The state budget, now three months late, will likely emerge
from conference committee with a bottom line that is $240 million below the $22.9 billion spending plans approved in
early summer by the House and Senate. There have been no signals that House and Senate
leaders are on the verge of a breakthrough.
Counting several mid-year spending bills, the state spent
$22.35 billion in fiscal 2001. If the state can stick to the new $22.63 billion spending figure for fiscal 2002, a challenge
that will sorely test a group of lawmakers accustomed to major spending growth, that would be a
mere 1.8 percent increase in spending.
And Crosby has proposed a preliminary 3 percent spending
increase, to $23.3 billion, in fiscal 2003. For state agencies other than those involved with health care, education and
security, a budget like that means no growth. "Let's be honest," Crosby said. "If you level
fund somebody, you cut them."
In recent years, lawmakers have cut taxes, boosted spending
by as much as 6 percent a year, and frequently ended fiscal years with giant surpluses, portions of which were both
spent and saved.

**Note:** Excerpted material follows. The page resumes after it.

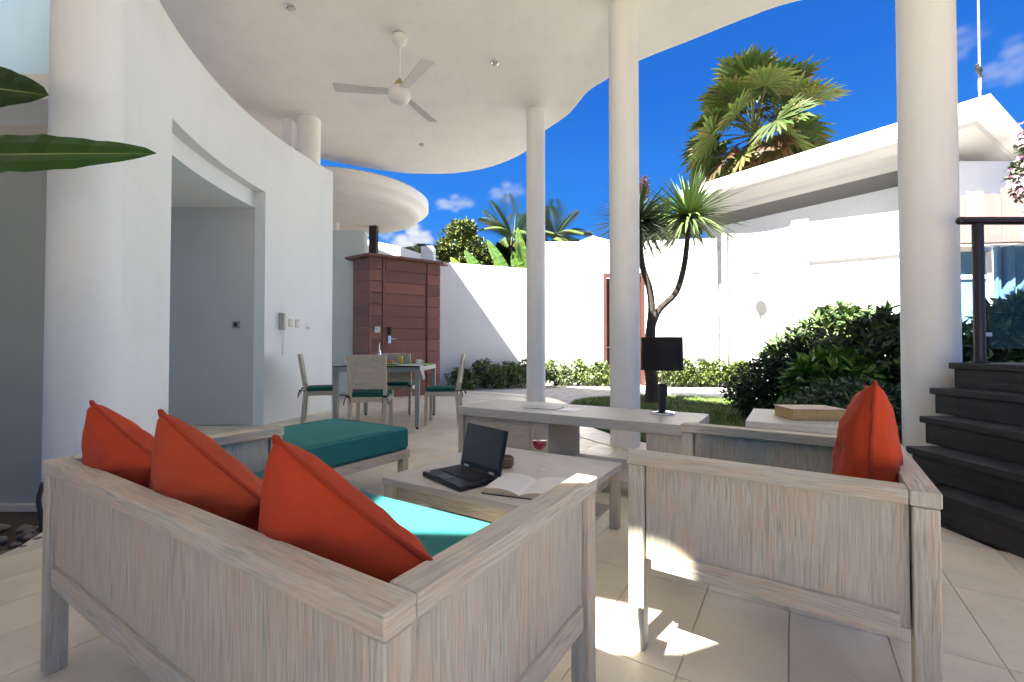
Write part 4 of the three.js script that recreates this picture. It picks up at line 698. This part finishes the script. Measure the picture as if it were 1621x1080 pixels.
{
  const t = thing('dragon_tree', 'dragon tree with two curved stems and spiky leaf heads on the lawn', 'tree', [2.5, 0, -8.1]);
  const limb = (pts, r0, r1) => { const c = new THREE.CatmullRomCurve3(pts.map(p => V(...p))), g = new THREE.TubeGeometry(c, 50, 1, 12), p = g.attributes.position; for (let i = 0; i < p.count; i++) { const k = Math.floor(i / 13) / 50, q = c.getPointAt(k), r = (r0 + (r1 - r0) * k) * (1 + .05 * Math.sin(k * 150) + .06 * (fbm(k * 9 + r0 * 100, i % 13, 2) - .5)); p.setXYZ(i, q.x + (p.getX(i) - q.x) * r, q.y + (p.getY(i) - q.y) * r, q.z + (p.getZ(i) - q.z) * r); } g.computeVertexNormals(); return g; };
  part('trunk', limb([[0, -.05, 0], [.02, .35, 0], [-.02, .8, 0], [.0, 1.3, .0], [.02, 1.5, 0]], .13, .085), barkMat, t);
  part('stem', limb([[.03, 1.42, 0], [.14, 1.7, .05], [.42, 2.0, .1], [.55, 2.4, .12], [.62, 2.8, .1], [.66, 3.25, .1]], .062, .042), barkMat, t); part('stem', limb([[-.01, 1.38, 0], [.02, 1.75, .0], [-.02, 2.1, 0], [-.14, 2.5, 0], [-.2, 3.2, 0]], .07, .045), barkMat, t);
  const cols = [[0.03, 0.06, 0.018], [0.078, 0.126, 0.036]]; part('leaf_head', rosette([.67, 3.35, .1], 200, .98, .07, [[.07, .13, .035], [.17, .25, .07]]), leafMat, t); part('leaf_head', rosette([-.22, 3.3, 0], 190, .98, .062, [[0.021, 0.045, 0.015], [0.054, 0.09, 0.027]]), leafMat, t); part('leaf_head', rosette([.1, 3.15, -.2], 70, .62, .04, cols), leafMat, t);
}
// fan palm beyond the villa roof
{
  const t = thing('fan_palm', 'large fan palm rising above the right villa roof', 'palm tree', [9.25, 0, -17]);
  part('trunk', (() => { const g = new THREE.CylinderGeometry(.26, .34, 9, 18, 30); const p = g.attributes.position; for (let i = 0; i < p.count; i++) { const k = 1 + .05 * Math.sin(p.getY(i) * 14); p.setX(i, p.getX(i) * k); p.setZ(i, p.getZ(i) * k); } g.computeVertexNormals(); return g.translate(0, 4.4, 0); })(), barkMat, t);
  const leaf = (az, el, pet, R, dead) => {
    const T = new Tri(), d = V(Math.cos(az) * Math.cos(el), Math.sin(el), Math.sin(az) * Math.cos(el)), s = V(-Math.sin(az), 0, Math.cos(az)), up = s.clone().cross(d).normalize(); if (up.y < 0) up.negate();
    const o = V(0, 9.1 + .35 * Math.sin(el), 0), sag = el < .4 ? .16 : .05; const end = o.clone().addScaledVector(d, pet); end.y -= sag * pet;
    const base = dead ? [.09, .055, .022] : mixc([.05, .085, .02], [.125, .15, .035], rnd()), pc = dead ? [.09, .05, .02] : [.09, .10, .03];
    const mid = o.clone().lerp(end, .5); mid.y += .06; let pv = o; for (const q of [mid, end]) { const w = .028; T.quad(pv.clone().addScaledVector(s, w), pv.clone().addScaledVector(s, -w), q.clone().addScaledVector(s, -w * .7), q.clone().addScaledVector(s, w * .7), pc); T.quad(pv.clone().addScaledVector(up, w), pv.clone().addScaledVector(up, -w), q.clone().addScaledVector(up, -w * .7), q.clone().addScaledVector(up, w * .7), pc); pv = q; }
    const dd = d.clone(); dd.y -= .35 + sag; dd.normalize(); const n = 26, rl = rr(-.9, .9); const s2 = s.clone().applyAxisAngle(dd, rl), u2 = s2.clone().cross(dd).normalize(); if (u2.y < 0) u2.negate();
    for (let k = 0; k < n; k++) {
      const a = (k / (n - 1) - .5) * 4.6, dir = dd.clone().multiplyScalar(Math.cos(a)).addScaledVector(s2, Math.sin(a)).addScaledVector(u2, .2 * Math.abs(Math.sin(a)) + (k % 2 ? .03 : -.03)).normalize(); const l = R * (.8 + .2 * Math.cos(a)) * rr(.9, 1.08), hw = l * .085; const side = dir.clone().cross(u2).normalize();
      const a1 = end.clone().addScaledVector(dir, l * .58), tip = end.clone().addScaledVector(dir, l); tip.y -= l * rr(.05, dead ? .5 : .24); const col = base.map(v => v * rr(.8, 1.2)), tc = rnd() < .3 || dead ? [.16, .11, .05] : col.map(v => v * 1.15);
      const L1 = a1.clone().addScaledVector(side, hw), R1 = a1.clone().addScaledVector(side, -hw), M = a1.clone().addScaledVector(u2, -.03);
      T.tri(end, L1, M, col); T.tri(end, M, R1, col.map(v => v * .75)); T.tri(L1, tip, M, col, tc, col); T.tri(M, tip, R1, col.map(v => v * .75), tc, col);
    }
    const m = part('palm_leaf', T.geo(), leafTrans, t);
  };
  for (let k = 0; k < 48; k++) { const f = k / 48, el = 1.4 - f * 1.7 + rr(-.12, .12); leaf(k * 2.39996 + rr(-.2, .2), el, rr(1.3, 2.1), rr(1.05, 1.3), false); }
  for (let k = 0; k < 22; k++) leaf(k * .571 + rr(-.2, .2), rr(-.85, -.4), rr(1.2, 2.0), rr(1.0, 1.2), rnd() < .45);
}
// feather palms, banana, tree behind the far wall
function featherPalm(name, label, pos, h, n, L, cols) {
  const t = thing(name, label, 'palm tree', pos); part('trunk', new THREE.CylinderGeometry(.09, .14, h, 12).translate(0, h / 2, 0), barkMat, t);
  for (let k = 0; k < n; k++) {
    const T = new Tri(), az = k * 2.39996, el = rr(.15, 1.25), d = V(Math.cos(az) * Math.cos(el), Math.sin(el), Math.sin(az) * Math.cos(el)), s = V(-Math.sin(az), 0, Math.cos(az)); const col = mixc(cols[0], cols[1], rnd()); let prev;
    for (let i = 0; i <= 44; i++) { const u = i / 44, P = V(0, h, 0).addScaledVector(d, L * u); P.y -= L * .55 * u * u * Math.cos(el); if (prev) { const w = .014 * (1 - u * .7); T.quad(prev.clone().addScaledVector(s, w), prev.clone().addScaledVector(s, -w), P.clone().addScaledVector(s, -w), P.clone().addScaledVector(s, w), [.16, .2, .05]); const tan = P.clone().sub(prev).normalize(); if (u > .14) for (const sg of [-1, 1]) { const e = s.clone().multiplyScalar(sg).addScaledVector(tan, .75); e.y += .15; e.normalize(); const nn = tan.clone().cross(e).multiplyScalar(sg); T.leaf(P, e, V(0, 1, 0), .48 * Math.sin(Math.PI * (.12 + .8 * u)) + .05, .042, col.map(v => v * rr(.8, 1.2)), .4); } } prev = P; }
    part('frond', T.geo(), leafMat, t);
  }
}
featherPalm('feather_palm', 'arching feather palm behind the far wall, left of the slimmest column', [.05, 0, -15.2], 4.55, 22, 1.95, [[.05, .09, .02], [.12, .17, .04]]);
featherPalm('feather_palm', 'upright feather palm behind the far wall, just right of the slimmest column', [1.45, 0, -15.5], 4.75, 20, 1.6, [[.05, .09, .02], [.11, .16, .035]]);
featherPalm('feather_palm', 'small dark palm between the white pillar and the distant roof', [-3.0, 0, -14.6], 3.9, 9, .8, [[0.012, 0.027, 0.012], [0.03, 0.054, 0.018]]);
function bananaLeaf(parent, o, d, L, w, col, bend, name = 'leaf', tear = 0, up0 = V(0, 1, 0)) {
  const N = 26, T = new Tri(), s = d.clone().cross(up0).normalize(), n = s.clone().cross(d).normalize(); let pv; const mid = [.20, .25, .08];
  for (let i = 0; i <= N; i++) { const u = i / N, P = o.clone().addScaledVector(d, L * u).addScaledVector(n, -bend * L * u * u); const hw = w / 2 * Math.pow(Math.sin(Math.PI * Math.min(1, .08 + .92 * u)), .62) * (u > .985 ? .1 : 1), rip = tear ? tear * (vnoise(u * 14, 3.3) - .5) : 0; const row = [-1, -.5, -.04, .04, .5, 1].map(q => P.clone().addScaledVector(s, hw * q).addScaledVector(n, hw * (.34 * Math.abs(q) - .30 * q * q) + rip * hw * Math.abs(q) + .012 * Math.sin(u * 60) * Math.abs(q) * hw * 3)); if (pv) for (let k = 0; k < 5; k++) { const c = k === 2 ? mid : col.map(v => v * (1 + .12 * Math.sin(i * 2.3 + k))); T.quad(pv[k], row[k], row[k + 1], pv[k + 1], c); } pv = row; }
  return part(name, T.geo(), leafTrans, parent);
}
{
  const t = thing('banana_plant', 'banana plants with upright broad leaves behind the far wall', 'plant', [-.35, 0, -14.0]);
  part('stem', new THREE.CylinderGeometry(.09, .14, 3, 12).translate(0, 1.5, 0), S('banana stem', [.14, .18, .06], .7), t);
  for (const [x, z, dx, dy, dz, L, w, c] of [[-.75, .2, -.7, 1, .1, 1.35, .34, [.15, .21, .02]], [-.3, .3, -.6, 1, .15, 1.5, .36, [.07, .15, .025]], [.45, .2, -.5, 1, .1, 1.85, .38, [.07, .15, .03]], [.8, .3, -.12, 1, .1, 2.0, .38, [.09, .17, .03]], [1.05, .1, .16, 1, .15, 1.8, .36, [.075, .15, .022]], [.75, .4, -.3, 1, .25, 1.25, .42, [.10, .19, .03]], [.95, .5, .12, 1, .2, 1.1, .4, [.11, .2, .03]], [1.55, .1, .3, 1, .2, 1.6, .36, [.10, .18, .03]], [1.75, .2, -.1, 1, .2, 1.3, .36, [.08, .16, .03]], [.2, .4, -.35, 1, .2, 1.0, .4, [.10, .18, .03]]]) bananaLeaf(t, V(x, 2.75, z), V(dx, dy, dz).normalize(), L, w, c, .12, 'leaf', .2, V(.2, .1, 1));
}
{
  const t = thing('leafy_tree', 'yellow-green leafy tree beyond the wall, right of the white pillar', 'tree', [-1.75, 0, -14.8]); part('trunk', tube([[0, 0, 0], [.05, 2, 0], [-.05, 3.4, 0], [.1, 4.4, 0]], .09, 20, 8), barkMat, t);
  part('crown', foliage([[-.1, 4.45, 0, .6, .55, .5], [.35, 4.2, .1, .6, .55, .5], [.1, 4.9, 0, .5, .35, .4], [.75, 4.0, .1, .5, .45, .4], [-.45, 4.2, 0, .3, .4, .4], [.3, 3.5, .2, .8, .5, .4]], 1900, .16, .06, [[0.042, 0.066, 0.009], [0.144, 0.18, 0.024]]), leafMat, t);
  const b = thing('background_tree', 'dark green bush behind the wall between the leafy tree and the palm', 'tree', [-.6, 0, -16]); part('trunk', tube([[0, 0, 0], [.1, 2.4, 0], [0, 3.6, 0]], .1, 12, 8), barkMat, b); part('crown', foliage([[0, 3.9, 0, .8, .7, .5], [.8, 4.0, 0, .7, .7, .5], [1.6, 4.0, 0, .7, .9, .5], [.4, 4.5, 0, .4, .3, .4]], 1500, .2, .07, [[0.015, 0.033, 0.0108], [0.042, 0.072, 0.018]]), leafMat, b);
  const c = thing('background_tree', 'bright green bush top under the fan palm, beyond the far wall', 'tree', [5.6, 0, -15.6]); part('trunk', tube([[0, 0, 0], [.1, 3, 0], [0, 5, 0]], .1, 12, 8), barkMat, c); part('crown', foliage([[0, 5.5, 0, .8, .75, .5], [-.6, 5.2, 0, .5, .6, .5], [.6, 5.4, 0, .5, .5, .5]], 1100, .18, .07, [[0.036, 0.078, 0.012], [0.09, 0.15, 0.018]]), leafMat, c);
  const fl = (name, label, x, y, z, sx, sy) => { const q = thing(name, label, 'plant', [x, 0, z]); part('stem', tube([[0, 0, 0], [.05, y * .5, 0], [0, y, 0]], .03, 12, 6), barkMat, q); part('flowers', foliage([[0, y, 0, sx, sy, .3], [sx * .3, y + sy * .5, 0, sx * .6, sy * .7, .3]], 420, .07, .03, [[0.084, 0.033, 0.018], [0.18, 0.09, 0.036]], .2), leafMat, q); };
  fl('flower_spray', 'dry reddish flower spray rising beside the dark leaf head of the dragon tree', 4.3, 6.0, -14.8, .25, .6); fl('flower_spray', 'dry reddish flower spray just below the fan palm', 6.45, 6.15, -14.9, .55, .42);
}
{ // bougainvillea at the right edge
  const t = thing('bougainvillea', 'pink bougainvillea spilling into the frame at far right', 'plant', [8.3, 0, -7.2]); part('stem', tube([[.3, 0, 0], [.45, 2, 0], [.35, 3.4, 0], [.1, 3.9, 0]], .03, 16, 6), barkMat, t);
  part('foliage', foliage([[.15, 3.75, 0, .4, .4, .3], [.45, 3.5, 0, .4, .6, .3], [.3, 4.4, 0, .3, .4, .3]], 420, .09, .05, [[0.042, 0.072, 0.03], [0.096, 0.132, 0.054]]), leafMat, t); part('flowers', foliage([[.15, 3.75, .05, .4, .42, .3], [.35, 4.5, 0, .3, .5, .3]], 260, .07, .055, [[.60, .22, .40], [.72, .40, .55]]), leafMat, t);
}
{ // banana leaves at the left edge
  const t = thing('banana_leaves', 'broad green banana leaves reaching in from the left edge', 'plant', [-2.75, 0, -1.9]);
  part('stem', new THREE.CylinderGeometry(.06, .1, 1.9, 14).translate(-.15, .95, 0), S('banana stem', [.14, .18, .06], .7), t);
  bananaLeaf(t, V(-.1, 1.76, .1), V(1.42, .0, .12).normalize(), 1.5, .25, [.02, .075, .006], .02, 'leaf', .15, V(0, .5, .87));
  bananaLeaf(t, V(-.58, 2.36, -.3), V(1, -.04, -.05).normalize(), .95, .36, [.018, .05, .010], .05, 'leaf', .1, V(0, .35, .93));
}
shadow(scene);
renderer.render(scene, camera);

Just three months ago, the state ended a fiscal year with a $580 million
surplus, which has been locked away.
Tax receipts are falling $204 million shy of the benchmark
that must be hit to pay for proposed state programs and services this fiscal year. The administration will likely lower
those benchmarks in October.
If the current trend in tax collections were to continue for
the last three months of the fiscal year, state officials would be looking at an $800 million revenue shortfall in July. Crosby
said the economists advising the administration currently believe the economy will begin to grow
again in January. "Knock on wood, assuming there are no other terrible things
happening," he added.
Crosby said Swift remains committed to fully funding the
voter-approved public campaign financing law and will consider a new class of state police officers to cut down on large
amounts of overtime being paid in the post-attack era. Crosby said spending on new security
is costing about $2 million a month.